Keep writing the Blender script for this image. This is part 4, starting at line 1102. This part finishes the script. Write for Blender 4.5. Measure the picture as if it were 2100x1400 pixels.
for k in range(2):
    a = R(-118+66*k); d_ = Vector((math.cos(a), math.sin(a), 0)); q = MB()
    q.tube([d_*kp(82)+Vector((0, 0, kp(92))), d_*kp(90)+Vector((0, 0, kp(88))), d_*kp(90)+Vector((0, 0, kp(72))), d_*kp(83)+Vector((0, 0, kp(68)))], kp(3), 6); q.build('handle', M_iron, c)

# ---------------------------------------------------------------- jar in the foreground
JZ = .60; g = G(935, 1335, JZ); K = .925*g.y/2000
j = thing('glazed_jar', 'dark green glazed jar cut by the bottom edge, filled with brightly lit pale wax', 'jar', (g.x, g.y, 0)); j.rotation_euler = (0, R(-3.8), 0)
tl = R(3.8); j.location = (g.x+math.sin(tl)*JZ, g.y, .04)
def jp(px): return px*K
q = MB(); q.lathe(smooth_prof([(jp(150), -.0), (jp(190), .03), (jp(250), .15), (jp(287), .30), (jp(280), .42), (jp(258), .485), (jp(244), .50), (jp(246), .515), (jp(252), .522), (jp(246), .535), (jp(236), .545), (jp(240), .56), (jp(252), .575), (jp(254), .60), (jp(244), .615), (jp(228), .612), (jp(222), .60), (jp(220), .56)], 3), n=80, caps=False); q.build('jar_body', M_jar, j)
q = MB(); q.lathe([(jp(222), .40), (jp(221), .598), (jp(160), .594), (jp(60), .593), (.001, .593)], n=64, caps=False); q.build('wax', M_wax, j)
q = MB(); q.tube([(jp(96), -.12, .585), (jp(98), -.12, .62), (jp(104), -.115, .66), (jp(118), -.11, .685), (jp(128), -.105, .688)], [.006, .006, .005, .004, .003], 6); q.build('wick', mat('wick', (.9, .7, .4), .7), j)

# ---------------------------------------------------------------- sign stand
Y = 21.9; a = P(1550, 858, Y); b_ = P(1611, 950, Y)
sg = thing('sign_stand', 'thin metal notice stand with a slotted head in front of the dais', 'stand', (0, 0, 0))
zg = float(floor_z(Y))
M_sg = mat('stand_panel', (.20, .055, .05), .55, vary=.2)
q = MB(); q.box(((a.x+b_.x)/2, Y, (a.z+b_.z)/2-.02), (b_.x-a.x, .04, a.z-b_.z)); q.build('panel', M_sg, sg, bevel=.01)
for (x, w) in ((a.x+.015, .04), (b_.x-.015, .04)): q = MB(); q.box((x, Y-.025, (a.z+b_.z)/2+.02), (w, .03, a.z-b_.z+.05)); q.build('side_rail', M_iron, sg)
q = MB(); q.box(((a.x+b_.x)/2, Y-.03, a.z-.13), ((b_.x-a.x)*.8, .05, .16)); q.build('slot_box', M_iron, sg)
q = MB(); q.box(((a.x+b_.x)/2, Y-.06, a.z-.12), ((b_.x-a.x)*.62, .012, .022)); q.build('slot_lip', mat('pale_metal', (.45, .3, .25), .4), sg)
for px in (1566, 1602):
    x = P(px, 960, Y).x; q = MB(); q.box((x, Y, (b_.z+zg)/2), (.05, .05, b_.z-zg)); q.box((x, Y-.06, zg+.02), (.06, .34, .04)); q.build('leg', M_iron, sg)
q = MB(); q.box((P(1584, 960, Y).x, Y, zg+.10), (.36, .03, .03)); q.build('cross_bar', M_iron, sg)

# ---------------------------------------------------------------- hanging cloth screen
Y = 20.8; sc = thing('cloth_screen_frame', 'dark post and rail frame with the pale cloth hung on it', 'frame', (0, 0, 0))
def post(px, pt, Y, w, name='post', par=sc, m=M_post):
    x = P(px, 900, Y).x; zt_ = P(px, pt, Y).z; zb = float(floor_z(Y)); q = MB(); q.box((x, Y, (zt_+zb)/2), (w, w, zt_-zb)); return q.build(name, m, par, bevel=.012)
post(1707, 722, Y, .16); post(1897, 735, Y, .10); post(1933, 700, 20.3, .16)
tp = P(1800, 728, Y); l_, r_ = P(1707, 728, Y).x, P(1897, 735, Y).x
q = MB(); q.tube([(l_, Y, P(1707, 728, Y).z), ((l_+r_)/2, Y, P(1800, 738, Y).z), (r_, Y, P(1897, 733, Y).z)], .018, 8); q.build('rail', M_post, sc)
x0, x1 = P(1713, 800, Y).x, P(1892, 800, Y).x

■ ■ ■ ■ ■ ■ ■

OBJECTIVE: All of the data shown above must be copied exactly.

TASK OUTPUT:
Keep writing the Blender script for this image. This is part 4, starting at line 1102. This part finishes the script. Write for Blender 4.5. Measure the picture as if it were 2100x1400 pixels.
for k in range(2):
    a = R(-118+66*k); d_ = Vector((math.cos(a), math.sin(a), 0)); q = MB()
    q.tube([d_*kp(82)+Vector((0, 0, kp(92))), d_*kp(90)+Vector((0, 0, kp(88))), d_*kp(90)+Vector((0, 0, kp(72))), d_*kp(83)+Vector((0, 0, kp(68)))], kp(3), 6); q.build('handle', M_iron, c)

# ---------------------------------------------------------------- jar in the foreground
JZ = .60; g = G(935, 1335, JZ); K = .925*g.y/2000
j = thing('glazed_jar', 'dark green glazed jar cut by the bottom edge, filled with brightly lit pale wax', 'jar', (g.x, g.y, 0)); j.rotation_euler = (0, R(-3.8), 0)
tl = R(3.8); j.location = (g.x+math.sin(tl)*JZ, g.y, .04)
def jp(px): return px*K
q = MB(); q.lathe(smooth_prof([(jp(150), -.0), (jp(190), .03), (jp(250), .15), (jp(287), .30), (jp(280), .42), (jp(258), .485), (jp(244), .50), (jp(246), .515), (jp(252), .522), (jp(246), .535), (jp(236), .545), (jp(240), .56), (jp(252), .575), (jp(254), .60), (jp(244), .615), (jp(228), .612), (jp(222), .60), (jp(220), .56)], 3), n=80, caps=False); q.build('jar_body', M_jar, j)
q = MB(); q.lathe([(jp(222), .40), (jp(221), .598), (jp(160), .594), (jp(60), .593), (.001, .593)], n=64, caps=False); q.build('wax', M_wax, j)
q = MB(); q.tube([(jp(96), -.12, .585), (jp(98), -.12, .62), (jp(104), -.115, .66), (jp(118), -.11, .685), (jp(128), -.105, .688)], [.006, .006, .005, .004, .003], 6); q.build('wick', mat('wick', (.9, .7, .4), .7), j)

# ---------------------------------------------------------------- sign stand
Y = 21.9; a = P(1550, 858, Y); b_ = P(1611, 950, Y)
sg = thing('sign_stand', 'thin metal notice stand with a slotted head in front of the dais', 'stand', (0, 0, 0))
zg = float(floor_z(Y))
M_sg = mat('stand_panel', (.20, .055, .05), .55, vary=.2)
q = MB(); q.box(((a.x+b_.x)/2, Y, (a.z+b_.z)/2-.02), (b_.x-a.x, .04, a.z-b_.z)); q.build('panel', M_sg, sg, bevel=.01)
for (x, w) in ((a.x+.015, .04), (b_.x-.015, .04)): q = MB(); q.box((x, Y-.025, (a.z+b_.z)/2+.02), (w, .03, a.z-b_.z+.05)); q.build('side_rail', M_iron, sg)
q = MB(); q.box(((a.x+b_.x)/2, Y-.03, a.z-.13), ((b_.x-a.x)*.8, .05, .16)); q.build('slot_box', M_iron, sg)
q = MB(); q.box(((a.x+b_.x)/2, Y-.06, a.z-.12), ((b_.x-a.x)*.62, .012, .022)); q.build('slot_lip', mat('pale_metal', (.45, .3, .25), .4), sg)
for px in (1566, 1602):
    x = P(px, 960, Y).x; q = MB(); q.box((x, Y, (b_.z+zg)/2), (.05, .05, b_.z-zg)); q.box((x, Y-.06, zg+.02), (.06, .34, .04)); q.build('leg', M_iron, sg)
q = MB(); q.box((P(1584, 960, Y).x, Y, zg+.10), (.36, .03, .03)); q.build('cross_bar', M_iron, sg)

# ---------------------------------------------------------------- hanging cloth screen
Y = 20.8; sc = thing('cloth_screen_frame', 'dark post and rail frame with the pale cloth hung on it', 'frame', (0, 0, 0))
def post(px, pt, Y, w, name='post', par=sc, m=M_post):
    x = P(px, 900, Y).x; zt_ = P(px, pt, Y).z; zb = float(floor_z(Y)); q = MB(); q.box((x, Y, (zt_+zb)/2), (w, w, zt_-zb)); return q.build(name, m, par, bevel=.012)
post(1707, 722, Y, .16); post(1897, 735, Y, .10); post(1933, 700, 20.3, .16)
tp = P(1800, 728, Y); l_, r_ = P(1707, 728, Y).x, P(1897, 735, Y).x
q = MB(); q.tube([(l_, Y, P(1707, 728, Y).z), ((l_+r_)/2, Y, P(1800, 738, Y).z), (r_, Y, P(1897, 733, Y).z)], .018, 8); q.build('rail', M_post, sc)
x0, x1 = P(1713, 800, Y).x, P(1892, 800, Y).x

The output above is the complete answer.